Dataset records:

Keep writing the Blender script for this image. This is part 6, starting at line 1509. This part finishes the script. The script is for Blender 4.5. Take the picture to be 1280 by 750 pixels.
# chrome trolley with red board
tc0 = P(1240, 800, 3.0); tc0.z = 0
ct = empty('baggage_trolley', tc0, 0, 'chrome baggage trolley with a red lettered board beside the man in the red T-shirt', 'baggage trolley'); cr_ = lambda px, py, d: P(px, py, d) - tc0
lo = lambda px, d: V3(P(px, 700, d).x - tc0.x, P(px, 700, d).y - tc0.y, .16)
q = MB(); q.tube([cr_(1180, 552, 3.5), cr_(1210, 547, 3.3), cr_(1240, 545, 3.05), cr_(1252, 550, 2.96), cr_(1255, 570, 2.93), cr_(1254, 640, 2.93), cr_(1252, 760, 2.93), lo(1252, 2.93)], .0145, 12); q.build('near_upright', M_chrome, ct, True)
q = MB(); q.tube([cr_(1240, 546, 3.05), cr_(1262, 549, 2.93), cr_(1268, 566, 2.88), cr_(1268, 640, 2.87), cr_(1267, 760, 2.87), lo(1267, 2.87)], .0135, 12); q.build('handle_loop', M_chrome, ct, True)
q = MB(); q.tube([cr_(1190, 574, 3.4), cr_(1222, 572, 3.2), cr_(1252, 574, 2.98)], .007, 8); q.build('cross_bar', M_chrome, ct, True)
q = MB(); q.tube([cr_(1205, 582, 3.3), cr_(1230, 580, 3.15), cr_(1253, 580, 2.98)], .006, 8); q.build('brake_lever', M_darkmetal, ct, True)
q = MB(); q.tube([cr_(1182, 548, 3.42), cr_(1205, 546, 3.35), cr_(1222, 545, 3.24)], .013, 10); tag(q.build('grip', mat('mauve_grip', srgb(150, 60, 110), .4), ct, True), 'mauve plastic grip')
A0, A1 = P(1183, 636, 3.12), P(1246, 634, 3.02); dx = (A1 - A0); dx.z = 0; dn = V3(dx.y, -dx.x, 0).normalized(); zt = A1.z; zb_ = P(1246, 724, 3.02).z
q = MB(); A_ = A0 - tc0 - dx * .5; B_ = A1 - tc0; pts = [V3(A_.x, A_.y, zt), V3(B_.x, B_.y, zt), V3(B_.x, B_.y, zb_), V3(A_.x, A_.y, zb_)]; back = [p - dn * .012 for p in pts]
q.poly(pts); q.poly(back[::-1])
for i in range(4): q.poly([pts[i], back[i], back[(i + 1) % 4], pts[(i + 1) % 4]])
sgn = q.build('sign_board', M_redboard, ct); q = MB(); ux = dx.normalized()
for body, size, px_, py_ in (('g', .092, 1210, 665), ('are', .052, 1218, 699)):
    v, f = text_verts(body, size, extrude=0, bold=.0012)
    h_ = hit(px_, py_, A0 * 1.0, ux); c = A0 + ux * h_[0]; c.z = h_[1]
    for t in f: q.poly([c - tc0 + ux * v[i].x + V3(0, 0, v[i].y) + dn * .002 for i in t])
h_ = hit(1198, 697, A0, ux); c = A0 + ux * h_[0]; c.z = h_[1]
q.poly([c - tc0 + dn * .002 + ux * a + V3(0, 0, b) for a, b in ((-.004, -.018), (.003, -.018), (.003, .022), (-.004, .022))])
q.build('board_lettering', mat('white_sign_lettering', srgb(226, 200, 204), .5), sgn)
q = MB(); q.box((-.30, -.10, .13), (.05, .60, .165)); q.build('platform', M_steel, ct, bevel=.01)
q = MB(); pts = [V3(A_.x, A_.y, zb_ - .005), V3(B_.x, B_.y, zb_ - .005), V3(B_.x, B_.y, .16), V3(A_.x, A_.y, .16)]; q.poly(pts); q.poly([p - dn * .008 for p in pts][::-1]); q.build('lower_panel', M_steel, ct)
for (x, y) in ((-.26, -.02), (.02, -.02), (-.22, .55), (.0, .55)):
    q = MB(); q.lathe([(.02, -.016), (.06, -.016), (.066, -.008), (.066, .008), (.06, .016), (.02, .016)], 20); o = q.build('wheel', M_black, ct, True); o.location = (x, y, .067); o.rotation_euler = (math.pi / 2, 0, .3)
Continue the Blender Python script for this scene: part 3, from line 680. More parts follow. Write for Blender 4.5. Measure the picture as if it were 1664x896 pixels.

Exercise instructions: Within the entries above, report how many lines include "Blender", and keep the answer to the number.

Written reply: 2